Sunumun soru cevap bölümüne katılamadım. Bu nedenle toplumun bilgeliğinden mahrum kaldım. Sadece bana düşündürdüklerini aktarabilirim.
Öncelikle ben bunun neresindeyim diye sorguladım. Çözümün mü yoksa problemin mi bir parçasıyım? Kullanıcı olarak değil tabii ki. O kesin zaten. Tüketiyoruz sürekli, az veya çok. Birşeyleri kaçırıyor olmaktan korktum. Hedeflerimin, arayışlarımın, bulduğumu sanışlarımın dışında benden habersiz dönenler? Nefsim kabardı. Hakkaniyet de olabilir. Emin değilim. Olmam mümkün değil.
Bütün problemi ve çözümü iletişimde arardım çünkü. Düşünce sisteminde dengelerim bunun üzerine kurulu. Her nereye bakarsam bakayım, gördüğüm şey dışlanmış olan duygular. Sadece insanlarınki değil, hayvanların, bitkilerin, eşyalarınki de…
Yaşadığımız problemlerin en temel nedeni, kendimizi değerli hissetme motivasyonumuzun farkında olamayışımız. Bu motivasyonu doyuramayışımız…
Bir dostum var. Bazı özel nedenlerden dolayı kendisini gerçekten değerli hissetmeye ihtiyacı var. Yolda gördüğü çöpleri toplar. Son gördüğümde işi biraz daha geliştirmiş. Çöpleri yere eğilmeden alabilmek için ucunda tutacak olan sopalardan almış. Birkaç kişi onu görünce iltifat etmiş. Motivasyonu bu olabilir mi?
Bireysel veya toplumsal, yaptığımız, yapmaya gayret ettiğimiz şeylerde en temel motivasyonumuz BEN’dir. Kabul etmeyene sözüm olmaz. Doğru veya yanlış, farketmiyor. Aslında bunu belirleyen faktör, sonraki adımlar. Mesela, yaptıklarımız nedeniyle saygı göstermeyenler, çöp atanlar, toplamayanlar… Onları nitelemeye başlayacak isek belki de hiç yapmamak daha iyi.
Birilerine rağmen yaşamak.

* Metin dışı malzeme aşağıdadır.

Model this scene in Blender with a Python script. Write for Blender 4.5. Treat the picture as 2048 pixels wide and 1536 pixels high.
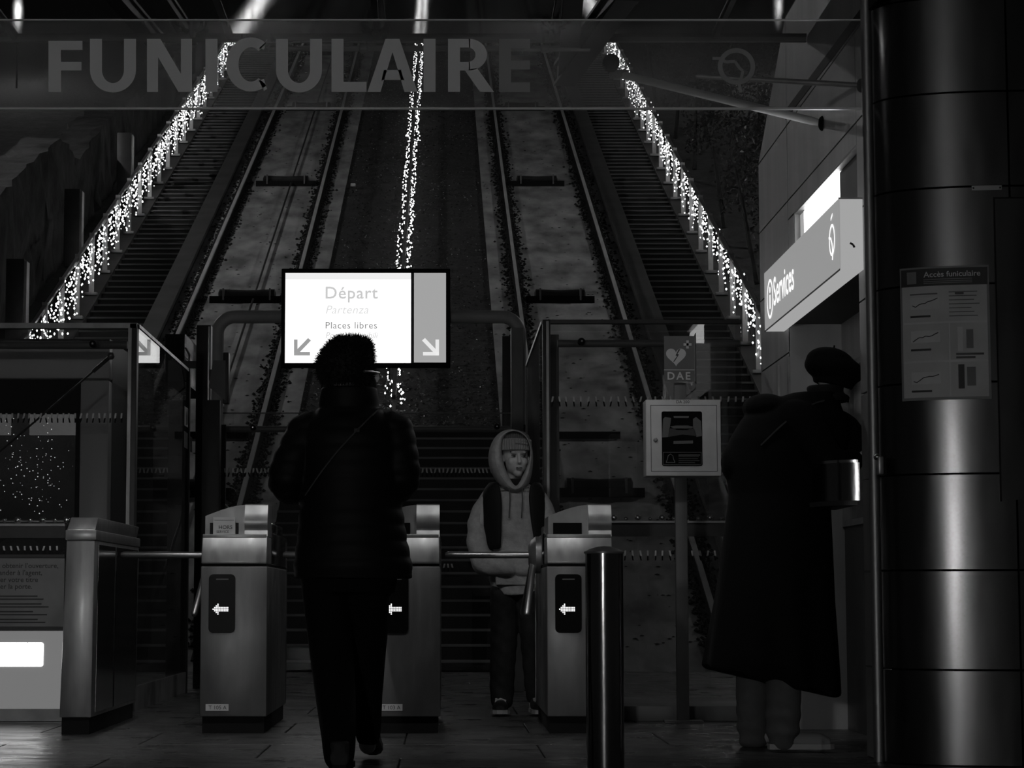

Çözümü birilerinden beklemek. Problemin kaynağını diğerlerinde aramak… Adına her ne derseniz, hoyratça yaşıyoruz hayatı. Anlamadan, düşünmeden, dinlemeden, hissetmeden… Yarınımızı tüketiyoruz, üretmeden. İstisnalar her zaman mümkün.
Ve alınan kararlar. Büyük büyük. Herkesi kapsıyor ama BEN’i değil. Korktum, ürktüm.
Biran düşündüğümde tüm kötülüklerin ortak noktasının insan olduğunu hatırladım. Birlikte yaşamak çok daha huzur verici ve güvenli. Açlık, susuzluk tercihimiz olmalı, vahşileşmek yerine. Hepimiz için, hep birlikte sloganımız.
Ancak birey ile toplum arasındaki etkileşim konusunda hala tereddütlerim var. Aksi halde ağaç dikmeyi, hayvanı sevmeyi, doğal yaşamayı küçümsemezdim.